— Start of Information shown —

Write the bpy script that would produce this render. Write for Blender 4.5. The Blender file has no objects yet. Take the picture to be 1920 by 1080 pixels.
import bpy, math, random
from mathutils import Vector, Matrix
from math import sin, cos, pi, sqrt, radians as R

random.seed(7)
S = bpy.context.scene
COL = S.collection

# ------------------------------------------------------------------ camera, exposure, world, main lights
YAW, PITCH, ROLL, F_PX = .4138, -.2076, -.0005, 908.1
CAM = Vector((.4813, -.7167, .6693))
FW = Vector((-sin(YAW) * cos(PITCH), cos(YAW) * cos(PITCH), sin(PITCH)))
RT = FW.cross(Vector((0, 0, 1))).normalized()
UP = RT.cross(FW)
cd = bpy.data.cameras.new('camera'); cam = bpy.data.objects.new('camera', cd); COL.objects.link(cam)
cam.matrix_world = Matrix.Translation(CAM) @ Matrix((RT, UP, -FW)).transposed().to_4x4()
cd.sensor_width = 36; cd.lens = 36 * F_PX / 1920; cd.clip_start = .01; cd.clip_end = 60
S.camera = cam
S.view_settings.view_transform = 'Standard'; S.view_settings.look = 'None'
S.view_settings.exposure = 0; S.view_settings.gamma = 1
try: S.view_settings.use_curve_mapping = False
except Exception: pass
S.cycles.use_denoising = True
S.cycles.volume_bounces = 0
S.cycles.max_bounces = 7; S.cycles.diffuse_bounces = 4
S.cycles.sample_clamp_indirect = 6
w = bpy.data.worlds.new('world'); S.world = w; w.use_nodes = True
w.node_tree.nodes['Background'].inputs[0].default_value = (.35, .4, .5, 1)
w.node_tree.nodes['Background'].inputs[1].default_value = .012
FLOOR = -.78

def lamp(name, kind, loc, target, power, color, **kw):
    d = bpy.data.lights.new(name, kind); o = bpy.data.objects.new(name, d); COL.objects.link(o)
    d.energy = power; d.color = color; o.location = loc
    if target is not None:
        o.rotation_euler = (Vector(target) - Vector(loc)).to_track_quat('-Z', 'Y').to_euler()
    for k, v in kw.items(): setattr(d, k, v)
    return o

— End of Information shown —

Written task
Return the lines above exactly, keeping every word.

Reply to the exercise
Write the bpy script that would produce this render. Write for Blender 4.5. The Blender file has no objects yet. Take the picture to be 1920 by 1080 pixels.
import bpy, math, random
from mathutils import Vector, Matrix
from math import sin, cos, pi, sqrt, radians as R

random.seed(7)
S = bpy.context.scene
COL = S.collection

# ------------------------------------------------------------------ camera, exposure, world, main lights
YAW, PITCH, ROLL, F_PX = .4138, -.2076, -.0005, 908.1
CAM = Vector((.4813, -.7167, .6693))
FW = Vector((-sin(YAW) * cos(PITCH), cos(YAW) * cos(PITCH), sin(PITCH)))
RT = FW.cross(Vector((0, 0, 1))).normalized()
UP = RT.cross(FW)
cd = bpy.data.cameras.new('camera'); cam = bpy.data.objects.new('camera', cd); COL.objects.link(cam)
cam.matrix_world = Matrix.Translation(CAM) @ Matrix((RT, UP, -FW)).transposed().to_4x4()
cd.sensor_width = 36; cd.lens = 36 * F_PX / 1920; cd.clip_start = .01; cd.clip_end = 60
S.camera = cam
S.view_settings.view_transform = 'Standard'; S.view_settings.look = 'None'
S.view_settings.exposure = 0; S.view_settings.gamma = 1
try: S.view_settings.use_curve_mapping = False
except Exception: pass
S.cycles.use_denoising = True
S.cycles.volume_bounces = 0
S.cycles.max_bounces = 7; S.cycles.diffuse_bounces = 4
S.cycles.sample_clamp_indirect = 6
w = bpy.data.worlds.new('world'); S.world = w; w.use_nodes = True
w.node_tree.nodes['Background'].inputs[0].default_value = (.35, .4, .5, 1)
w.node_tree.nodes['Background'].inputs[1].default_value = .012
FLOOR = -.78

def lamp(name, kind, loc, target, power, color, **kw):
    d = bpy.data.lights.new(name, kind); o = bpy.data.objects.new(name, d); COL.objects.link(o)
    d.energy = power; d.color = color; o.location = loc
    if target is not None:
        o.rotation_euler = (Vector(target) - Vector(loc)).to_track_quat('-Z', 'Y').to_euler()
    for k, v in kw.items(): setattr(d, k, v)
    return o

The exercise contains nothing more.